(Stated goal) Search the material below for the string "from" and list each line that holds it.

(Scripts that build scenes)
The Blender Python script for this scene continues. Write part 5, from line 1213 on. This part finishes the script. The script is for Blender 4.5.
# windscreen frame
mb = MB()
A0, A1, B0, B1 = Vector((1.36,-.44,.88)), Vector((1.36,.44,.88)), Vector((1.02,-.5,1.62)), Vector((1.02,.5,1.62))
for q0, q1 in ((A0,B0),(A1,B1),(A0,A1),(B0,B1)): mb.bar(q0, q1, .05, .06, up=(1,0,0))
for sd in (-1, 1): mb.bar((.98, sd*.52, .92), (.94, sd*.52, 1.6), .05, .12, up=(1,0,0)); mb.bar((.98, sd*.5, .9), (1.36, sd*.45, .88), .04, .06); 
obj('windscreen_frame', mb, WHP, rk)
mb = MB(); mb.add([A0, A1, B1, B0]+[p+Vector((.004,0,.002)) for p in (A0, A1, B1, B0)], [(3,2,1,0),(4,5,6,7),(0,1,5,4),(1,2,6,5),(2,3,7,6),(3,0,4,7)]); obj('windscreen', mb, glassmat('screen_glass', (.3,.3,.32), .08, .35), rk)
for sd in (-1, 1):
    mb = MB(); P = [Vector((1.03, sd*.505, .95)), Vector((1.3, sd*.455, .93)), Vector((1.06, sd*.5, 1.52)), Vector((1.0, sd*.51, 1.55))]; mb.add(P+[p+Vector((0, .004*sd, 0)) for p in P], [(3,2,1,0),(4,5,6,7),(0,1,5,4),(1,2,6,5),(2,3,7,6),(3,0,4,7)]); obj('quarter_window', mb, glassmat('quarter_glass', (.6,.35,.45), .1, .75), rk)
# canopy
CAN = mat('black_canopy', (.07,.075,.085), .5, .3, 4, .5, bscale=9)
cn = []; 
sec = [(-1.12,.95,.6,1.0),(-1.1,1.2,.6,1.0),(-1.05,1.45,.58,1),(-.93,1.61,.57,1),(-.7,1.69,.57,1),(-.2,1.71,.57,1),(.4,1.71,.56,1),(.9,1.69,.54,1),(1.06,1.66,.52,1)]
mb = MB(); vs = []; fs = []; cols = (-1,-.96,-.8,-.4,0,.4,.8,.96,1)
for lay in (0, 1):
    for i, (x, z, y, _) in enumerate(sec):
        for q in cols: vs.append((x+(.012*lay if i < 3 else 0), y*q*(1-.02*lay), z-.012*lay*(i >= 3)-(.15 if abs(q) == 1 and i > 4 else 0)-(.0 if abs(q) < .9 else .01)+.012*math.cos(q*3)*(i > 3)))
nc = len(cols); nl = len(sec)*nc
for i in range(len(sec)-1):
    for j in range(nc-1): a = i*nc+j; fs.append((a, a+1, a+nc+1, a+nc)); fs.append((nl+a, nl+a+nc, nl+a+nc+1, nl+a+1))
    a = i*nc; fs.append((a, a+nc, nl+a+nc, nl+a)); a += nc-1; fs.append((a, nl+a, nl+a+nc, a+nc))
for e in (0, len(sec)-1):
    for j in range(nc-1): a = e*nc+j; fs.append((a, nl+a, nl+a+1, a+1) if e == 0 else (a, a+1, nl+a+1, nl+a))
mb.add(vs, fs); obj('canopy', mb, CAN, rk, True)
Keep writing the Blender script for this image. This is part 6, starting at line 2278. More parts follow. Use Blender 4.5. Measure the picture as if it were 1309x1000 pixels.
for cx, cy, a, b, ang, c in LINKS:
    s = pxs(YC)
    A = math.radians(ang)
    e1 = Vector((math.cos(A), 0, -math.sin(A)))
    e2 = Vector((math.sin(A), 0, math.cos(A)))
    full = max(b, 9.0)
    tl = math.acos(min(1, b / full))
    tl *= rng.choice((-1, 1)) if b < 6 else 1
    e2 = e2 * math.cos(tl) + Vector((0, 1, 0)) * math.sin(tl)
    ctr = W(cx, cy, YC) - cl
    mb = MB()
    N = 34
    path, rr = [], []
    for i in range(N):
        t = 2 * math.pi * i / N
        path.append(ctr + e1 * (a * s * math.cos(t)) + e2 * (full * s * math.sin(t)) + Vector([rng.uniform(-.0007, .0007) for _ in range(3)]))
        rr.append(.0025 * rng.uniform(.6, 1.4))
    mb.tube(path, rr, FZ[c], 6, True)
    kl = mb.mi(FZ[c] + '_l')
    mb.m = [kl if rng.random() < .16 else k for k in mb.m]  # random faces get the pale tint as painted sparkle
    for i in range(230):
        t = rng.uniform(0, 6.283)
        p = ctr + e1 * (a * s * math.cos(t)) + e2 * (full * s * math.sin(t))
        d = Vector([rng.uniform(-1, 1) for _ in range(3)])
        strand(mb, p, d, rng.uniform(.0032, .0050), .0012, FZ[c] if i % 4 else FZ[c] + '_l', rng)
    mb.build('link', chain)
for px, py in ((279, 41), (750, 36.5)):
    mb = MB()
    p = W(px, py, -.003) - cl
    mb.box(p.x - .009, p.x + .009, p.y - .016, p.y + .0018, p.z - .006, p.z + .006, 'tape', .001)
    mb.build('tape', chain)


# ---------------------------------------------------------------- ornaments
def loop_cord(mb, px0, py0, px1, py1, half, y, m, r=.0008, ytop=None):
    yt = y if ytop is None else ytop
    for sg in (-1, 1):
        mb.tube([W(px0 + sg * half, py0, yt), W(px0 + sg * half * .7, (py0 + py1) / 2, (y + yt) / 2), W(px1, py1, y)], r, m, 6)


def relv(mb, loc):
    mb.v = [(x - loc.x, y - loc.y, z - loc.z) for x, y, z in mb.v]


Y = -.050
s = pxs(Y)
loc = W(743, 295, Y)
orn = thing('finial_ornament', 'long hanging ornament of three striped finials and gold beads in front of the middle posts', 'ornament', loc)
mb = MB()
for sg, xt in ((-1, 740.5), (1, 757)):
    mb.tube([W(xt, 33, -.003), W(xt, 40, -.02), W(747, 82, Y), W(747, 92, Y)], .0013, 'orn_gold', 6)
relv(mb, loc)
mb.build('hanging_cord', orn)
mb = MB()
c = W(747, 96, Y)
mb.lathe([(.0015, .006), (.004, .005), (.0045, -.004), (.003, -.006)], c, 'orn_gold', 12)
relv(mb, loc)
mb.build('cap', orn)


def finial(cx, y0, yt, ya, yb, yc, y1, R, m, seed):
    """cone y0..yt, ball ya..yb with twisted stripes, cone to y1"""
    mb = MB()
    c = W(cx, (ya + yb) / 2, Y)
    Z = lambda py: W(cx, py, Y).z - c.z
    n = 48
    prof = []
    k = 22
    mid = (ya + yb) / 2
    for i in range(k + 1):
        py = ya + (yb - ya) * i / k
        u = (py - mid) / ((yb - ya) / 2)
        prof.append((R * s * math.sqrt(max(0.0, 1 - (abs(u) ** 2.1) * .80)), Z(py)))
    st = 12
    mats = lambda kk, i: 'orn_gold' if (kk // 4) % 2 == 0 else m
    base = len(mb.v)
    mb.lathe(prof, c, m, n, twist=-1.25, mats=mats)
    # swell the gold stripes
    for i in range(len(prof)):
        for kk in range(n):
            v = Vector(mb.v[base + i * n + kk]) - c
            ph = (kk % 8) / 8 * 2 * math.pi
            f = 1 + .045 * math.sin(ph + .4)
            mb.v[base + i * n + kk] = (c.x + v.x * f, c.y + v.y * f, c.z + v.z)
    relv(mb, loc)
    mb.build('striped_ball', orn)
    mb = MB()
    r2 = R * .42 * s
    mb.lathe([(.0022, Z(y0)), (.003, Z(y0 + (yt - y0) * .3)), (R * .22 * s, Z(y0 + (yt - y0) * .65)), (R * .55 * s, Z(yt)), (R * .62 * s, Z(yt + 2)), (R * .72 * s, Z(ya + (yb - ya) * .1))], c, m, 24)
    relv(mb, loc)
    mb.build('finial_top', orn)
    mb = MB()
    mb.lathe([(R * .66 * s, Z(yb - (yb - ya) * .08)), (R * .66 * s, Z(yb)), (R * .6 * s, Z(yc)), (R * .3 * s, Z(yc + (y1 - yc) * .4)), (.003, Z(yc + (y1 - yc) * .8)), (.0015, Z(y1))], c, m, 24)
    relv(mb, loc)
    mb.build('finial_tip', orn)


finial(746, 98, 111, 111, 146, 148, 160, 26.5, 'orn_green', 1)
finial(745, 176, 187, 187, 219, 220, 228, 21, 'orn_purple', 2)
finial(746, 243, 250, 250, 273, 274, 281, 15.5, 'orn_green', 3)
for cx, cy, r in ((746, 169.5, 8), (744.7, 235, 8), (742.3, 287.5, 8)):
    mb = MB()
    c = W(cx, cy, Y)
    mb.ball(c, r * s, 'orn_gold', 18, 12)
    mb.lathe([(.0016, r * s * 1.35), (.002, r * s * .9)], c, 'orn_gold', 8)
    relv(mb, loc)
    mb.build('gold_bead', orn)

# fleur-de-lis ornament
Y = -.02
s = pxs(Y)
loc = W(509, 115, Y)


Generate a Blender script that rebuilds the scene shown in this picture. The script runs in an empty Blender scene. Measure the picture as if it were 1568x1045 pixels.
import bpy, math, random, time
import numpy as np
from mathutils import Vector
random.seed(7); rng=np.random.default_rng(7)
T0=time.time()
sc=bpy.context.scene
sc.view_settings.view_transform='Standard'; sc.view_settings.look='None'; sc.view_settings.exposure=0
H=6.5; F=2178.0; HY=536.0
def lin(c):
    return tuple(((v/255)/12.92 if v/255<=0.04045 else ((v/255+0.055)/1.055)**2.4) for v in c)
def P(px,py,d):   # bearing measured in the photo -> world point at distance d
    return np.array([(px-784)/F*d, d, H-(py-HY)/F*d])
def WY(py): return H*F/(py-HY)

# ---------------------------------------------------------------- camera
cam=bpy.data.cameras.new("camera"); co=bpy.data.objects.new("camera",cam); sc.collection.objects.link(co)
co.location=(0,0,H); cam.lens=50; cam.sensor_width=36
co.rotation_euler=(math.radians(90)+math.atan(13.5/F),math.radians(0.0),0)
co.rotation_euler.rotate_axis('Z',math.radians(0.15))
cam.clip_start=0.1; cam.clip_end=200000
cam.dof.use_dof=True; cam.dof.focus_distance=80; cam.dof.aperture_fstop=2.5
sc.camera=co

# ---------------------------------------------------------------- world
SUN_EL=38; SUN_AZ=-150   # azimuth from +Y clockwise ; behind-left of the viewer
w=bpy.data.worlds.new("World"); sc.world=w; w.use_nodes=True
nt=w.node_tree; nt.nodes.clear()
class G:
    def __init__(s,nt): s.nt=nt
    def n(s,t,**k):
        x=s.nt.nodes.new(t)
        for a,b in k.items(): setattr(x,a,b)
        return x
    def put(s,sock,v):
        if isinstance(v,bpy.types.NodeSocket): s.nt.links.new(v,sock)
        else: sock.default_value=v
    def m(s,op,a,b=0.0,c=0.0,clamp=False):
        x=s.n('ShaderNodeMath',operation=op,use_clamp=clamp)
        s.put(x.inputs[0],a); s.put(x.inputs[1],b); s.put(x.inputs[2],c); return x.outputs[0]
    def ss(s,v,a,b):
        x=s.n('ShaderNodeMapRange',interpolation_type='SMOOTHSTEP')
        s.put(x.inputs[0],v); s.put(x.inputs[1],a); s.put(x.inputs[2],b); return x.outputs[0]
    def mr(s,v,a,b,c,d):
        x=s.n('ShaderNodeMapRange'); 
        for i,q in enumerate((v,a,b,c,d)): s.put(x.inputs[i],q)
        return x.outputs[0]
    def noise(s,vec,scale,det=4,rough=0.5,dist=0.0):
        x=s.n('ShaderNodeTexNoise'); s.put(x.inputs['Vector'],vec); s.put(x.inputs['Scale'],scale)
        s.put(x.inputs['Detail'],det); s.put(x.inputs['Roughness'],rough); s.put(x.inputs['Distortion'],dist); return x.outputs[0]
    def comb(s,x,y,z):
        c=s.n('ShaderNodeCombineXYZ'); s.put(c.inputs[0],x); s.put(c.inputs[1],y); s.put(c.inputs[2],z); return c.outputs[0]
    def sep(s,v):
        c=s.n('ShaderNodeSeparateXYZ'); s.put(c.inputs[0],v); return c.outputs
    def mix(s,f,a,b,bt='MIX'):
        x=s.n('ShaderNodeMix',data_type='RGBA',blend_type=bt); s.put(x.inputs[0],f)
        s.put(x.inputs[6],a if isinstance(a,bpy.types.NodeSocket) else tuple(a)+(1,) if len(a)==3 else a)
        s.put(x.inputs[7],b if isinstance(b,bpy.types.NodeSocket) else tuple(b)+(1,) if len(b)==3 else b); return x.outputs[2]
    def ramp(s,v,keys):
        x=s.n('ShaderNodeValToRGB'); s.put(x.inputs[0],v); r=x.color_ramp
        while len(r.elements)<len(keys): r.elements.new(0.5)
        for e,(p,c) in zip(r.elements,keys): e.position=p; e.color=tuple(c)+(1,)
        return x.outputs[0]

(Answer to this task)
The Blender Python script for this scene continues. Write part 5, from line 1213 on. This part finishes the script. The script is for Blender 4.5.
from mathutils import Vector
SUN_EL=38; SUN_AZ=-150   # azimuth from +Y clockwise ; behind-left of the viewer